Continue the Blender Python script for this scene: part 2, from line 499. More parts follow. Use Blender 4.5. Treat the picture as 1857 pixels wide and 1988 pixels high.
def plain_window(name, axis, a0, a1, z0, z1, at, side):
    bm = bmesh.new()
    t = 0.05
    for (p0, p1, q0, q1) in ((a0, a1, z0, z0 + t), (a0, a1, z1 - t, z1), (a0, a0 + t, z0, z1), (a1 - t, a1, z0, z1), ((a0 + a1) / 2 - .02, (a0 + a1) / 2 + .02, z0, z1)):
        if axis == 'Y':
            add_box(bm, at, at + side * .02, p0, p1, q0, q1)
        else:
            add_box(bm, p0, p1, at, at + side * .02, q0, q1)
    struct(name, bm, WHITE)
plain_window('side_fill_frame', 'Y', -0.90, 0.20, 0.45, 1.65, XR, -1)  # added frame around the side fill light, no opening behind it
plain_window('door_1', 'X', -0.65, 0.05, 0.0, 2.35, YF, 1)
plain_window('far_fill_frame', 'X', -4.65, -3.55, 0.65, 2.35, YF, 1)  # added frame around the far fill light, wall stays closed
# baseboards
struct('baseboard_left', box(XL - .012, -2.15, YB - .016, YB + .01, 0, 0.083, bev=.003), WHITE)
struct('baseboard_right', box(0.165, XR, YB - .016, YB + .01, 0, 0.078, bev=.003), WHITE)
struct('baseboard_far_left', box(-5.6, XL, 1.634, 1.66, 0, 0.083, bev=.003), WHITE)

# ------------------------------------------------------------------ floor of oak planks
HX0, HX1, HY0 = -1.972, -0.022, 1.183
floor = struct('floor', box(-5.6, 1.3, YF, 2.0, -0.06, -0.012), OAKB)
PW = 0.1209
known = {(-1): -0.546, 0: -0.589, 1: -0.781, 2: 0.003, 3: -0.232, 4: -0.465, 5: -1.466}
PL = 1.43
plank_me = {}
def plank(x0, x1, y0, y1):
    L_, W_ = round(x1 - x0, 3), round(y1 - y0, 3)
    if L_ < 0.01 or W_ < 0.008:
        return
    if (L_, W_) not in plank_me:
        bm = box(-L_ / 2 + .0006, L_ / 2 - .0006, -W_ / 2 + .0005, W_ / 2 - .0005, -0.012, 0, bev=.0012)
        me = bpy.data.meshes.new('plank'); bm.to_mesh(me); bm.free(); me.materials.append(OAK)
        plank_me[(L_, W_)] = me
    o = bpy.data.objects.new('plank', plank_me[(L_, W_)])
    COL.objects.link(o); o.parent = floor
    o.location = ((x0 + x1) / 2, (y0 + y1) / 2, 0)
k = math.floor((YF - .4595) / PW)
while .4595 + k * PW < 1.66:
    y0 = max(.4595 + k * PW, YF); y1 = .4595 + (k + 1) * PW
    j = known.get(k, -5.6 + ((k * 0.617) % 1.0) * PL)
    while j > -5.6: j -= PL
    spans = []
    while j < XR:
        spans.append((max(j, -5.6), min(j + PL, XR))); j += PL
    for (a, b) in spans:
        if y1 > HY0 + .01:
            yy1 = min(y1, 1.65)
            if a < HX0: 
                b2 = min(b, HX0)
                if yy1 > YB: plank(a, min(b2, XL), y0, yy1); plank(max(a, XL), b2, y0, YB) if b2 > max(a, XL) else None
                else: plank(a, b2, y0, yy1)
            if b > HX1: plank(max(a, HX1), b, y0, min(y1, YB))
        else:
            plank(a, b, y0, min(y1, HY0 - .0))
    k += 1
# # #
• **Your goal**
Return the material in full, exactly as shown.

• **Reply to the task**
Continue the Blender Python script for this scene: part 2, from line 499. More parts follow. Use Blender 4.5. Treat the picture as 1857 pixels wide and 1988 pixels high.
def plain_window(name, axis, a0, a1, z0, z1, at, side):
    bm = bmesh.new()
    t = 0.05
    for (p0, p1, q0, q1) in ((a0, a1, z0, z0 + t), (a0, a1, z1 - t, z1), (a0, a0 + t, z0, z1), (a1 - t, a1, z0, z1), ((a0 + a1) / 2 - .02, (a0 + a1) / 2 + .02, z0, z1)):
        if axis == 'Y':
            add_box(bm, at, at + side * .02, p0, p1, q0, q1)
        else:
            add_box(bm, p0, p1, at, at + side * .02, q0, q1)
    struct(name, bm, WHITE)
plain_window('side_fill_frame', 'Y', -0.90, 0.20, 0.45, 1.65, XR, -1)  # added frame around the side fill light, no opening behind it
plain_window('door_1', 'X', -0.65, 0.05, 0.0, 2.35, YF, 1)
plain_window('far_fill_frame', 'X', -4.65, -3.55, 0.65, 2.35, YF, 1)  # added frame around the far fill light, wall stays closed
# baseboards
struct('baseboard_left', box(XL - .012, -2.15, YB - .016, YB + .01, 0, 0.083, bev=.003), WHITE)
struct('baseboard_right', box(0.165, XR, YB - .016, YB + .01, 0, 0.078, bev=.003), WHITE)
struct('baseboard_far_left', box(-5.6, XL, 1.634, 1.66, 0, 0.083, bev=.003), WHITE)

# ------------------------------------------------------------------ floor of oak planks
HX0, HX1, HY0 = -1.972, -0.022, 1.183
floor = struct('floor', box(-5.6, 1.3, YF, 2.0, -0.06, -0.012), OAKB)
PW = 0.1209
known = {(-1): -0.546, 0: -0.589, 1: -0.781, 2: 0.003, 3: -0.232, 4: -0.465, 5: -1.466}
PL = 1.43
plank_me = {}
def plank(x0, x1, y0, y1):
    L_, W_ = round(x1 - x0, 3), round(y1 - y0, 3)
    if L_ < 0.01 or W_ < 0.008:
        return
    if (L_, W_) not in plank_me:
        bm = box(-L_ / 2 + .0006, L_ / 2 - .0006, -W_ / 2 + .0005, W_ / 2 - .0005, -0.012, 0, bev=.0012)
        me = bpy.data.meshes.new('plank'); bm.to_mesh(me); bm.free(); me.materials.append(OAK)
        plank_me[(L_, W_)] = me
    o = bpy.data.objects.new('plank', plank_me[(L_, W_)])
    COL.objects.link(o); o.parent = floor
    o.location = ((x0 + x1) / 2, (y0 + y1) / 2, 0)
k = math.floor((YF - .4595) / PW)
while .4595 + k * PW < 1.66:
    y0 = max(.4595 + k * PW, YF); y1 = .4595 + (k + 1) * PW
    j = known.get(k, -5.6 + ((k * 0.617) % 1.0) * PL)
    while j > -5.6: j -= PL
    spans = []
    while j < XR:
        spans.append((max(j, -5.6), min(j + PL, XR))); j += PL
    for (a, b) in spans:
        if y1 > HY0 + .01:
            yy1 = min(y1, 1.65)
            if a < HX0: 
                b2 = min(b, HX0)
                if yy1 > YB: plank(a, min(b2, XL), y0, yy1); plank(max(a, XL), b2, y0, YB) if b2 > max(a, XL) else None
                else: plank(a, b2, y0, yy1)
            if b > HX1: plank(max(a, HX1), b, y0, min(y1, YB))
        else:
            plank(a, b, y0, min(y1, HY0 - .0))
    k += 1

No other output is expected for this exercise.